### Exercise prompt
Leave out every picture. Copy exactly the lines from the one holding "What Blender Python" through the one holding "COL.objects.link(so)".

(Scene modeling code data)
* * * * * * *

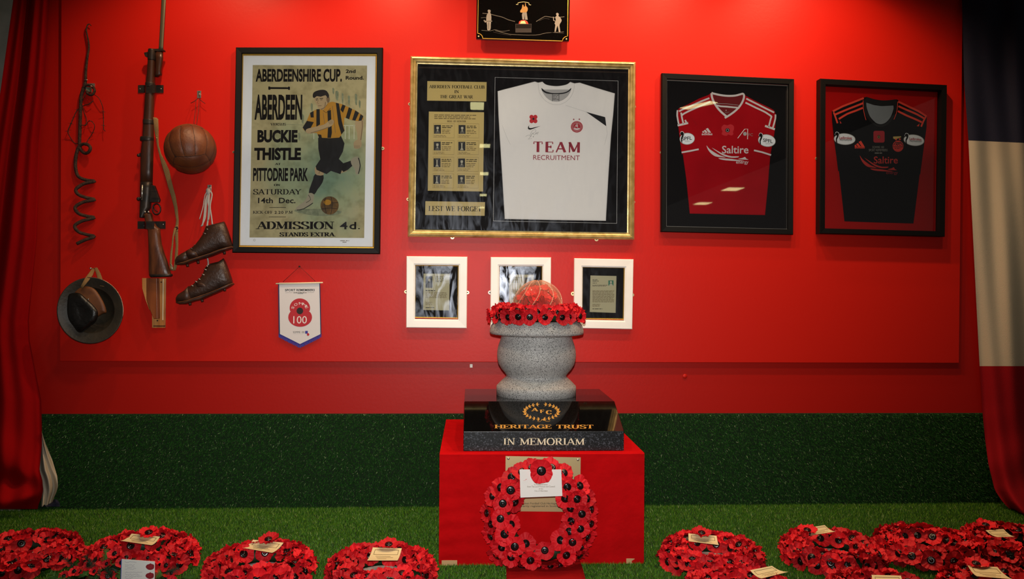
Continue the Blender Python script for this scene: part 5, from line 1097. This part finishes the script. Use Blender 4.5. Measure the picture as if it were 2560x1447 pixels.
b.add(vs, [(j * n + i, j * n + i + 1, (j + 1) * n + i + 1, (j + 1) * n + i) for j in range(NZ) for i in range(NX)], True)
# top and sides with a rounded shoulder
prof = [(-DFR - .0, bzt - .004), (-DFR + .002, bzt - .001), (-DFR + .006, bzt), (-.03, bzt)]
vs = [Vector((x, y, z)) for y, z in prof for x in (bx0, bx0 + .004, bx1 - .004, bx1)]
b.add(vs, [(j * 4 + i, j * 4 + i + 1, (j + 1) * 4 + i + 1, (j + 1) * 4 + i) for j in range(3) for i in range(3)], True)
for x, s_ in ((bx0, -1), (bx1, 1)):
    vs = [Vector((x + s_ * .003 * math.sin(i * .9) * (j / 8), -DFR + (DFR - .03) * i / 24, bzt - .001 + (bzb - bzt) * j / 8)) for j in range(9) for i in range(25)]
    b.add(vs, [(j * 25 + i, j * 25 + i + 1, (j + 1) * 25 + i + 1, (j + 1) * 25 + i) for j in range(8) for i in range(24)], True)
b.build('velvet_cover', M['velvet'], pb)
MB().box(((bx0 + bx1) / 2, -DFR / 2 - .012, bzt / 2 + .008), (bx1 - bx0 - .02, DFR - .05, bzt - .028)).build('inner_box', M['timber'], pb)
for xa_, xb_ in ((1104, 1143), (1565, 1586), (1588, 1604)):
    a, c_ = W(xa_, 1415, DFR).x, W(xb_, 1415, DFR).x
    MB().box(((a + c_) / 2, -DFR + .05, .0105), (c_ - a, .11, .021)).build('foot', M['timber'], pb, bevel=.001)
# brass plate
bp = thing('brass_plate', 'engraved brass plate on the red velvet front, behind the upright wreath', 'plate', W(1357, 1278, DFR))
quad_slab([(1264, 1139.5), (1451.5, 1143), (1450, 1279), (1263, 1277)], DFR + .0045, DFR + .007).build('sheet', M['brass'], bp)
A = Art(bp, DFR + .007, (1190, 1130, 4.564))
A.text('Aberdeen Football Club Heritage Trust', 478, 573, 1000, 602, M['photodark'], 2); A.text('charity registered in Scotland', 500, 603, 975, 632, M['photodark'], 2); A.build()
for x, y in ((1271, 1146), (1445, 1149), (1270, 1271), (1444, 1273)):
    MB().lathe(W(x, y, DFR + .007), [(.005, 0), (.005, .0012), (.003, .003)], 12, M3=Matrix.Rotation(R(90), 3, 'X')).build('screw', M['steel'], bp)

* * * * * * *

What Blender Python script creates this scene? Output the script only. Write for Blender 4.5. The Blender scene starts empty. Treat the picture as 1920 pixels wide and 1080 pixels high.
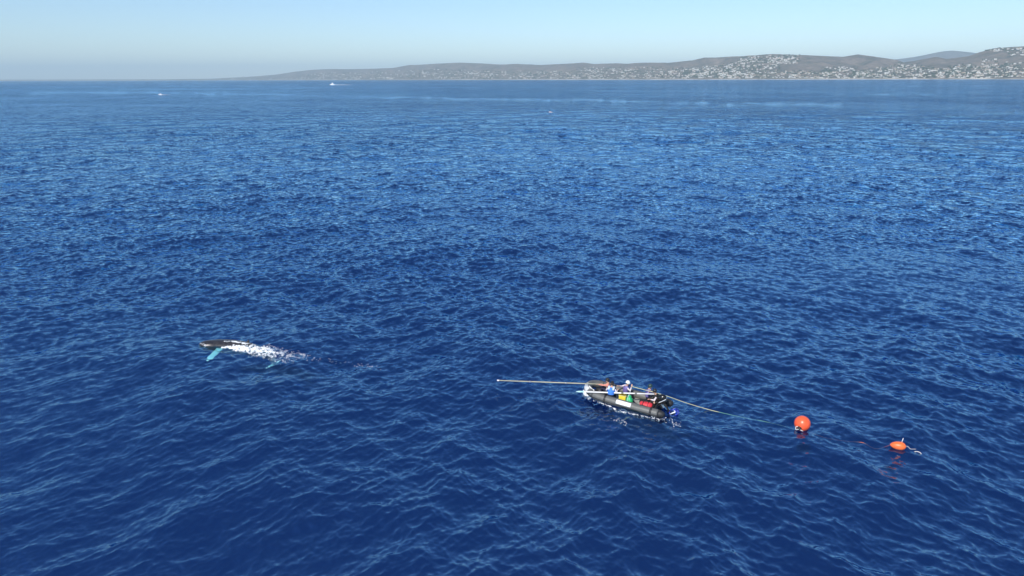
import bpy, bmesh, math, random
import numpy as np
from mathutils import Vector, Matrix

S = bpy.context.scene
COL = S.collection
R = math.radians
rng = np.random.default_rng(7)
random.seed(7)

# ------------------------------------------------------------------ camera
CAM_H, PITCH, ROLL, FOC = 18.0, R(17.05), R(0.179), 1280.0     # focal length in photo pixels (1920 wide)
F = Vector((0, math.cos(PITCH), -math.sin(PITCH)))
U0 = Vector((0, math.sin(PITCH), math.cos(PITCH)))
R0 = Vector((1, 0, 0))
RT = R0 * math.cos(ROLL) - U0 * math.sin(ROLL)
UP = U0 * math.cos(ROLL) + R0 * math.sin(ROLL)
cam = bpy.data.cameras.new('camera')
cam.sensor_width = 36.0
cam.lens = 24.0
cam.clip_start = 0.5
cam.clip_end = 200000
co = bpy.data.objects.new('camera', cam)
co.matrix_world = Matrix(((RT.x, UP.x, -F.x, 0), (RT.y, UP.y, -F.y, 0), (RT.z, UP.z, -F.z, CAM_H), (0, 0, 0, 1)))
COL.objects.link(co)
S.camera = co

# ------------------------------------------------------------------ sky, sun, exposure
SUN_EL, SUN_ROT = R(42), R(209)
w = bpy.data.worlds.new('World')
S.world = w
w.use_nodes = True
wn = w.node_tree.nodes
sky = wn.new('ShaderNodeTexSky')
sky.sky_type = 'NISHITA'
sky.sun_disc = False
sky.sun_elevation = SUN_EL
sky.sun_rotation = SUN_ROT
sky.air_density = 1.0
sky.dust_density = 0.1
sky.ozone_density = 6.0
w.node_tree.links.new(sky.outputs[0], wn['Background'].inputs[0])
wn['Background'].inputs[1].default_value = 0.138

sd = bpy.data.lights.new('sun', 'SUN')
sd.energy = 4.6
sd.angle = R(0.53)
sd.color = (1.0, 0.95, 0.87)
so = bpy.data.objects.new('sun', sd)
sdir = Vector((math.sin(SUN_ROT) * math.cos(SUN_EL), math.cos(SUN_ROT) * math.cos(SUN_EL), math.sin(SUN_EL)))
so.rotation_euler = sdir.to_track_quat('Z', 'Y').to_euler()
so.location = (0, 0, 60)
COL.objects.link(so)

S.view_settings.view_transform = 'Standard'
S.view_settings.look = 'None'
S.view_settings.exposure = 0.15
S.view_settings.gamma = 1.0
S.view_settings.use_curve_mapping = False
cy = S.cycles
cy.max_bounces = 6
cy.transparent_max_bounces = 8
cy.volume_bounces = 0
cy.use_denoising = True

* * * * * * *

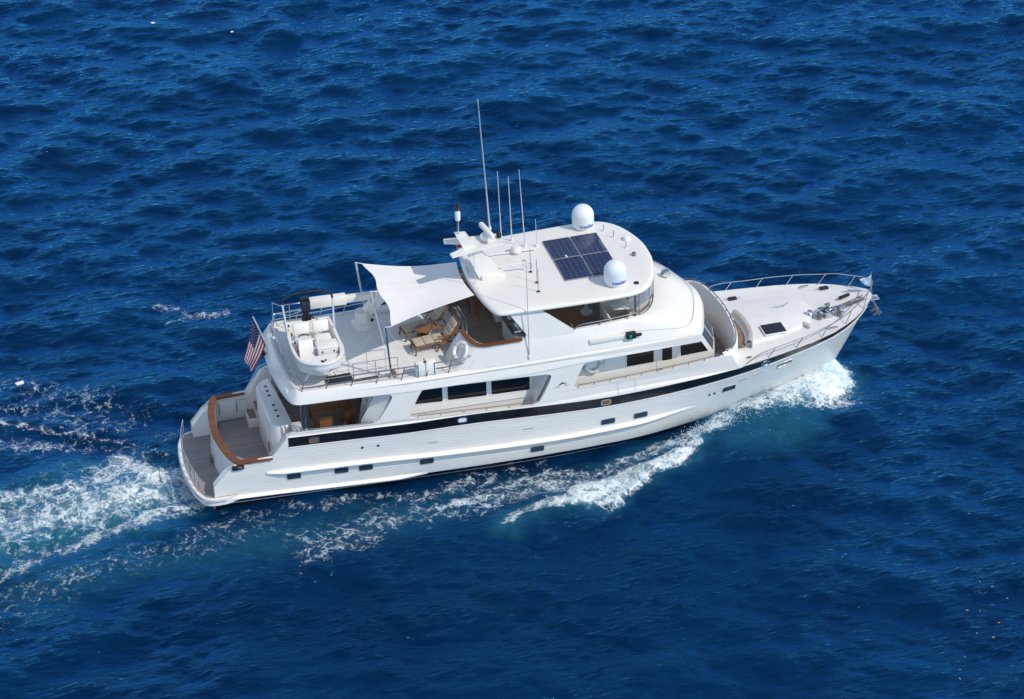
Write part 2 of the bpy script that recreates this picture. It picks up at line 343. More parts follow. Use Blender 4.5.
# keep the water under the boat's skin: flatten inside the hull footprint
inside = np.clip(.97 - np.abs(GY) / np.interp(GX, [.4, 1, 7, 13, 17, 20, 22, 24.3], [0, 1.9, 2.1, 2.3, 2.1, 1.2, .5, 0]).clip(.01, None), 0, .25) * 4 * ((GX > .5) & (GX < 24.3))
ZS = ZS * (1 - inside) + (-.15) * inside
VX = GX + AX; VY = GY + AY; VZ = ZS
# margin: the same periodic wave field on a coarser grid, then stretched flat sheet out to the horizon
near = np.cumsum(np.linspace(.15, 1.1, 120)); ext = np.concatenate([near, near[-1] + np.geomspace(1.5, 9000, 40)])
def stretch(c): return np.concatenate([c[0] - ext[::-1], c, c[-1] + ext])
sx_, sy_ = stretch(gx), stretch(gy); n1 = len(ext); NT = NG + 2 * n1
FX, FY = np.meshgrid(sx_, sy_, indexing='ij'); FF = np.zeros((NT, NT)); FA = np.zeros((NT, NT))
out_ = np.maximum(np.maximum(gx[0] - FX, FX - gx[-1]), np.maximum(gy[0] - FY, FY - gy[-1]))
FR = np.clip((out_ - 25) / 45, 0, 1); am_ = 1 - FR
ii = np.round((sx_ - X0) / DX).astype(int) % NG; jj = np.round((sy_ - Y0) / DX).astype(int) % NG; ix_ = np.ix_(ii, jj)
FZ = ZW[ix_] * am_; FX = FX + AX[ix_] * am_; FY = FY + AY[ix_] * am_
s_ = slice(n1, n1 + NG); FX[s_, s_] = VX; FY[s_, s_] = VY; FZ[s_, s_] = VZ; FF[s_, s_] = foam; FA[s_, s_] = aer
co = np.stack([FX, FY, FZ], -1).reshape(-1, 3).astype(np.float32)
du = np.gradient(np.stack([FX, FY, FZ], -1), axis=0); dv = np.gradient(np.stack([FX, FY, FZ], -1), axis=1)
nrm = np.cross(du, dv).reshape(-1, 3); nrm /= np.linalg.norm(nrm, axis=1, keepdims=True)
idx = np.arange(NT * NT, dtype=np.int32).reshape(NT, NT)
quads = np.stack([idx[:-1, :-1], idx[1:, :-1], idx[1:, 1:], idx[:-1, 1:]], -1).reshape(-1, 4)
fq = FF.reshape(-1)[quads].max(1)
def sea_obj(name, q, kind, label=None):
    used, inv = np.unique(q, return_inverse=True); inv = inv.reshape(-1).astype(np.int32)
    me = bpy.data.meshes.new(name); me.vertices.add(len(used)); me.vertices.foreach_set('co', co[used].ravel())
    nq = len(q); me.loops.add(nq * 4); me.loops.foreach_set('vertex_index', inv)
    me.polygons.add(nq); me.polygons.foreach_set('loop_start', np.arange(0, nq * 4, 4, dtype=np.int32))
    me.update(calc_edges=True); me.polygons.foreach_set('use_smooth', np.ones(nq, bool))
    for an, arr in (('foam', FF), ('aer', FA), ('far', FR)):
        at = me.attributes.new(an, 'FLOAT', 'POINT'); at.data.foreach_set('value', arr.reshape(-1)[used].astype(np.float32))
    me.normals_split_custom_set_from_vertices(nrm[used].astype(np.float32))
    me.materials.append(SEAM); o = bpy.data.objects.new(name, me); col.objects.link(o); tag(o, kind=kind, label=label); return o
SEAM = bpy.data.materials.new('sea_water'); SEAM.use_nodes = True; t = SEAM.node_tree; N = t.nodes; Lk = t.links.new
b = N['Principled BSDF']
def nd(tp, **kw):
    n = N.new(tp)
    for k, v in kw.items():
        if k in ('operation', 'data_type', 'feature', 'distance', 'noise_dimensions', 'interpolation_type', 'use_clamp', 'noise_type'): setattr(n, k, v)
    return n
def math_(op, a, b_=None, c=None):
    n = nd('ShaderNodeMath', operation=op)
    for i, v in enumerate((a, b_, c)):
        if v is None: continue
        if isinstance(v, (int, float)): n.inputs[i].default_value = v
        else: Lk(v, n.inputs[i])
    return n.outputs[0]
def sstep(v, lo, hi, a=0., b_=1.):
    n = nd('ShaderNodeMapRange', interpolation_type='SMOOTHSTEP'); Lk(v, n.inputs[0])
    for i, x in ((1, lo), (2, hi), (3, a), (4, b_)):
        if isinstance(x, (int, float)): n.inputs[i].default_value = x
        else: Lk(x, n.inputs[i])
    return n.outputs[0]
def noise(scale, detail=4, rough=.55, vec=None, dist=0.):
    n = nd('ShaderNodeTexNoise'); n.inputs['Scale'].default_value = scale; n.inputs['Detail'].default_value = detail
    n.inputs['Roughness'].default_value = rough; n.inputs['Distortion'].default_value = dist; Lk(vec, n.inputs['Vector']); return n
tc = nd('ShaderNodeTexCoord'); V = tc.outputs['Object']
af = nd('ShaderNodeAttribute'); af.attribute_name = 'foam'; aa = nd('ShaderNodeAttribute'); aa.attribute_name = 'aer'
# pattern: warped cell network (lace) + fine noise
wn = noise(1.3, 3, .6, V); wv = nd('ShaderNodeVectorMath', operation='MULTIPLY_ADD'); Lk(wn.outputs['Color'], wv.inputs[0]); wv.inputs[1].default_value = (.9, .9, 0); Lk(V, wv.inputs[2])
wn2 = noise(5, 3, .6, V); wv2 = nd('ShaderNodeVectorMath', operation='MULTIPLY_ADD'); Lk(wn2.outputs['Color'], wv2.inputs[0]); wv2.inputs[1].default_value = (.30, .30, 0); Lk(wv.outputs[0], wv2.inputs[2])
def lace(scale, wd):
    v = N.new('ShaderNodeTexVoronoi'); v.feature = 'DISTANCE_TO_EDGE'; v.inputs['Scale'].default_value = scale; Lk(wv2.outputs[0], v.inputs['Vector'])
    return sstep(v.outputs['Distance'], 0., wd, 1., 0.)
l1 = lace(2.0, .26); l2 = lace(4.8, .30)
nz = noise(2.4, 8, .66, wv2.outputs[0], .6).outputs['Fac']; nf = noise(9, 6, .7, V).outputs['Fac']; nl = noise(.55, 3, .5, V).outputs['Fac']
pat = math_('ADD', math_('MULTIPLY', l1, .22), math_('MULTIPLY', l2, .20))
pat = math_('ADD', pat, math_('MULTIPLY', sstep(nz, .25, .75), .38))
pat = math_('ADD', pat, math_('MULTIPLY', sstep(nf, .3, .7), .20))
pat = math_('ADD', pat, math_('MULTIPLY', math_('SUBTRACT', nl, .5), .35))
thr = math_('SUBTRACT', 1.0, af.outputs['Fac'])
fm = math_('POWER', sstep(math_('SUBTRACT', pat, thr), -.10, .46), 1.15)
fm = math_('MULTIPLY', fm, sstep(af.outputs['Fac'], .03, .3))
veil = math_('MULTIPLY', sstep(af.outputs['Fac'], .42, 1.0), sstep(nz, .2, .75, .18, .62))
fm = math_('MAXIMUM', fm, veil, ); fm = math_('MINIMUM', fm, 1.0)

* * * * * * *

### Finished answer
What Blender Python script creates this scene? Output the script only. Write for Blender 4.5. The Blender scene starts empty. Treat the picture as 1920 pixels wide and 1080 pixels high.
import bpy, bmesh, math, random
import numpy as np
from mathutils import Vector, Matrix

S = bpy.context.scene
COL = S.collection
R = math.radians
rng = np.random.default_rng(7)
random.seed(7)

# ------------------------------------------------------------------ camera
CAM_H, PITCH, ROLL, FOC = 18.0, R(17.05), R(0.179), 1280.0     # focal length in photo pixels (1920 wide)
F = Vector((0, math.cos(PITCH), -math.sin(PITCH)))
U0 = Vector((0, math.sin(PITCH), math.cos(PITCH)))
R0 = Vector((1, 0, 0))
RT = R0 * math.cos(ROLL) - U0 * math.sin(ROLL)
UP = U0 * math.cos(ROLL) + R0 * math.sin(ROLL)
cam = bpy.data.cameras.new('camera')
cam.sensor_width = 36.0
cam.lens = 24.0
cam.clip_start = 0.5
cam.clip_end = 200000
co = bpy.data.objects.new('camera', cam)
co.matrix_world = Matrix(((RT.x, UP.x, -F.x, 0), (RT.y, UP.y, -F.y, 0), (RT.z, UP.z, -F.z, CAM_H), (0, 0, 0, 1)))
COL.objects.link(co)
S.camera = co

# ------------------------------------------------------------------ sky, sun, exposure
SUN_EL, SUN_ROT = R(42), R(209)
w = bpy.data.worlds.new('World')
S.world = w
w.use_nodes = True
wn = w.node_tree.nodes
sky = wn.new('ShaderNodeTexSky')
sky.sky_type = 'NISHITA'
sky.sun_disc = False
sky.sun_elevation = SUN_EL
sky.sun_rotation = SUN_ROT
sky.air_density = 1.0
sky.dust_density = 0.1
sky.ozone_density = 6.0
w.node_tree.links.new(sky.outputs[0], wn['Background'].inputs[0])
wn['Background'].inputs[1].default_value = 0.138

sd = bpy.data.lights.new('sun', 'SUN')
sd.energy = 4.6
sd.angle = R(0.53)
sd.color = (1.0, 0.95, 0.87)
so = bpy.data.objects.new('sun', sd)
sdir = Vector((math.sin(SUN_ROT) * math.cos(SUN_EL), math.cos(SUN_ROT) * math.cos(SUN_EL), math.sin(SUN_EL)))
so.rotation_euler = sdir.to_track_quat('Z', 'Y').to_euler()
so.location = (0, 0, 60)
COL.objects.link(so)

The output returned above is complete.